What if the bear reverses a second time? This is not as disruptive as it might seem for two reasons. First, notice that a reversal is costly for the bear: In every reversal, it gives up any gain on the swimmer that it has already achieved, so the reversal has a penalty of reducing the reach of the reverse path by twice the length of the reversed segment. Second, the bear is running out of time: The closer the swimmer gets to shore, the less effective the reversal is in increasing path length, until it completely ceases to be effective when the swimmer’s distance from the bear’s antipode reaches π.
(Update: While a second reversal by the bear has smaller effects on the swimmer’s path length as stated above, it can nevertheless increase the path length enough to disqualify some solutions, as described above in case of the straight line-curve-straight line path.)

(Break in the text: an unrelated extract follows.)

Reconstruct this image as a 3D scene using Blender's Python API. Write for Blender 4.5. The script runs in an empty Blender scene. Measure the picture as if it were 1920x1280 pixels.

Thank you to all who dived into this puzzle. If you come up with a better time for puzzle 2, please post it here. I will also post further details of the solution presented here. Please let me know if I’ve made a mistake in any of these calculations, or if you can think of a way that allows the bear to lengthen the swimmer’s path that I may have missed. The prize for this puzzle goes to Paolo Abiuso and Jonathan Barmak, who argued eloquently for their two competing strategies. Congratulations to the winners and see you next time for new Insights!
Updates: October 4, 2021
Further analysis of the straight line-curve-straight line path based on a discussion initiated by Michel shows that this path can be lengthened by the bear beyond the length of the arc-tangent solution by performing two reversals of direction at strategic points in the path. Therefore, the arc-tangent path of 3.5041 is indeed the shortest path: It cannot be disrupted by multiple reversals for the reason detailed in the original solution. The straight line-curve-straight line path remains the shortest path if the bear is allowed only one reversal, but that is an arbitrary restriction.